A big reason why this offense was so spectacular was the man running the show, Boomer Esiason, who won the 1988 NFL MVP award and was named to the Pro Bowl, but didn't play in the game due to a shoulder injury he suffered late in the regular season. Esiason also led the AFC in passing in 1988 while becoming the first quarterback to successfully run the no-huddle offense.

The genius of head coach Sam Wyche was the driving force behind that season. Wyche adopted the no-huddle brand of offense and successfully implemented it into Cincinnati’s system, which Esiason ran to perfection. As such, the rest of the NFL couldn’t keep up.

Esiason finished that season with 3,572 passing yards, 28 passing scores vs 14 interceptions and a ridiculous 9.2 yards per attempt average. If not for the final Super Bowl drive by Joe Montana, Boomer would have brought the Queen City their first Lombardi trophy and possibly changed the course of the Bengals' history.

Instead, the Bengals were edged by Montana and the 49ers for the second time in six years, but that doesn’t take away from just how special that Bengals team was, especially in regards to the offense.

Esiason was by no means the only player that made this unit so special. He had plenty of playmakers to make life easier for him, including one of the franchise’s best receivers in Eddie Brown, who finished with 1,273 yards and nine scores that season.

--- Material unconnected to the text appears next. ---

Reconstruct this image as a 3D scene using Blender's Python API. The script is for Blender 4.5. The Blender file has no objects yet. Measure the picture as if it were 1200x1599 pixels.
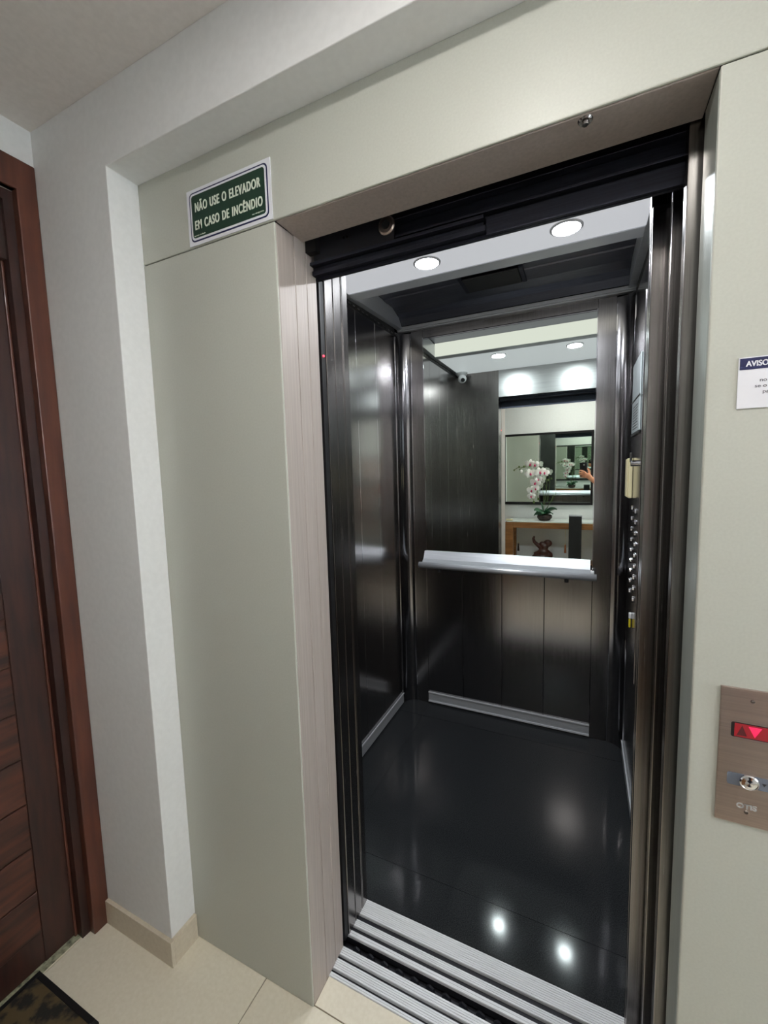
import bpy, bmesh, math, random
from mathutils import Vector, Matrix
random.seed(7)
C = bpy.context.scene.collection
SC = bpy.context.scene
PI = math.pi
# ------------------------------------------------------------------ camera, light, exposure
CAM = Vector((0.6728, -0.8571, 1.5245))
ROT = Matrix(((0.9044231, -0.0174006, 0.4262817), (0.4257705, 0.1004479, -0.8992384), (-0.0271718, 0.9947902, 0.0982561)))
cd = bpy.data.cameras.new('camera'); cam = bpy.data.objects.new('camera', cd); C.objects.link(cam)
cam.matrix_world = Matrix.Translation(CAM) @ ROT.to_4x4()
cd.sensor_fit = 'HORIZONTAL'; cd.sensor_width = 36; cd.lens = 658.95/1200*36; cd.clip_start = 0.004; cd.clip_end = 60
SC.camera = cam
w = bpy.data.worlds.new('world'); SC.world = w; w.use_nodes = True
w.node_tree.nodes['Background'].inputs[0].default_value = (.62, .72, .9, 1); w.node_tree.nodes['Background'].inputs[1].default_value = .6
def area(name, loc, aim, sx, sy, energy, col, shape='RECTANGLE', spread=180):
    l = bpy.data.lights.new(name, 'AREA'); l.shape = shape; l.size = sx; l.size_y = sy; l.energy = energy; l.color = col; l.spread = math.radians(spread)
    o = bpy.data.objects.new(name, l); C.objects.link(o); o.location = loc
    o.rotation_euler = (Vector(aim)-Vector(loc)).to_track_quat('-Z', 'Y').to_euler(); return o
LOB = [(.55, -.74), (2.35, -.95)]
for i, (x, y) in enumerate(LOB): area('downlight_lamp', (x, y, 2.503), (x, y, 0), .24, .24, (11.5, 14)[i], (1, .975, .94), 'DISK')
area('added_side_light', (3.55, -.72, 1.6), (0, -.72, 1.45), .9, 1.3, 118, (.88, .94, 1))  # side light added beyond the right wall; no window is known there
LED = [(.089, .841), (.604, .837)]
for x, y in LED: area('car_spot_lamp', (x, y, 2.338), (x, y, 0), .09, .09, 7, (.9, .95, 1), 'DISK')
SC.view_settings.view_transform = 'Standard'; SC.view_settings.look = 'None'; SC.view_settings.gamma = 1
SC.view_settings.use_curve_mapping = False; SC.view_settings.exposure = 0.0
SC.cycles.max_bounces = 16; SC.cycles.glossy_bounces = 12; SC.cycles.diffuse_bounces = 4

# ------------------------------------------------------------------ materials
def lin(c): return tuple(((v/255+.055)/1.055)**2.4 if v/255 > .04045 else v/255/12.92 for v in c)
def mat(name, rgb, rough=.5, metal=0, spec=None, coat=0):
    m = bpy.data.materials.new(name); m.use_nodes = True; b = m.node_tree.nodes['Principled BSDF']
    b.inputs['Base Color'].default_value = (*lin(rgb), 1); b.inputs['Roughness'].default_value = rough; b.inputs['Metallic'].default_value = metal
    if spec is not None: b.inputs['Specular IOR Level'].default_value = spec
    if coat: b.inputs['Coat Weight'].default_value = coat; b.inputs['Coat Roughness'].default_value = .08
    return m
def nd(m, t): return m.node_tree.nodes.new(t)
def lk(m, a, b): m.node_tree.links.new(a, b)
def noise_mix(m, c1, c2, scale=(1, 1, 1), nscale=5, detail=4, lo=.35, hi=.65, bump=0, rough=None):
    b = m.node_tree.nodes['Principled BSDF']
    tc = nd(m, 'ShaderNodeTexCoord'); mp = nd(m, 'ShaderNodeMapping'); mp.inputs['Scale'].default_value = scale
    n = nd(m, 'ShaderNodeTexNoise'); n.inputs['Scale'].default_value = nscale; n.inputs['Detail'].default_value = detail
    r = nd(m, 'ShaderNodeValToRGB'); r.color_ramp.elements[0].position = lo; r.color_ramp.elements[1].position = hi
    r.color_ramp.elements[0].color = (*lin(c1), 1); r.color_ramp.elements[1].color = (*lin(c2), 1)
    lk(m, tc.outputs['Object'], mp.inputs[0]); lk(m, mp.outputs[0], n.inputs['Vector']); lk(m, n.outputs[0], r.inputs[0]); lk(m, r.outputs[0], b.inputs['Base Color'])
    if bump:
        bp = nd(m, 'ShaderNodeBump'); bp.inputs['Strength'].default_value = bump; bp.inputs['Distance'].default_value = .002
        lk(m, n.outputs[0], bp.inputs['Height']); lk(m, bp.outputs[0], b.inputs['Normal'])
    if rough:
        mr = nd(m, 'ShaderNodeMapRange'); mr.inputs[3].default_value = rough[0]; mr.inputs[4].default_value = rough[1]
        lk(m, n.outputs[0], mr.inputs[0]); lk(m, mr.outputs[0], b.inputs['Roughness'])
    return m
def emis(name, rgb, s):
    m = mat(name, (20, 20, 20)); b = m.node_tree.nodes['Principled BSDF']
    b.inputs['Emission Color'].default_value = (*lin(rgb), 1); b.inputs['Emission Strength'].default_value = s; return m
plaster = noise_mix(mat('plaster', (226, 226, 225), .75), (225, 225, 224), (229, 229, 228), (1, 1, 1), 60, 3, bump=.02)
ceilm = noise_mix(mat('ceiling_paint', (212, 205, 200), .8), (220, 214, 209), (226, 220, 215), (1, 1, 1), 70, 3, bump=.05)
panelm = noise_mix(mat('panel_enamel', (186, 186, 175), .42), (183, 184, 174), (187, 188, 178), (1, 1, 1), 220, 3, bump=.04)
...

On the ground, the dynamic duo of Ickey Woods and James Brooks combined for 1,997 yards and 23 scores. They also chipped in 50 catches for 486 yards and six more scores. We all remember the Ickey Shuffle from that duo, but they were shuffling through NFL defenses aplenty before running into the 49ers’ vaunted defense full of hall of famers.

Even though this Bengals team fell victim to one of the greatest dynasties of all time, that doesn’t take away from just how special of a team it was, especially in regards to the offense. It’s great to see them still viewed in high regard three decades later.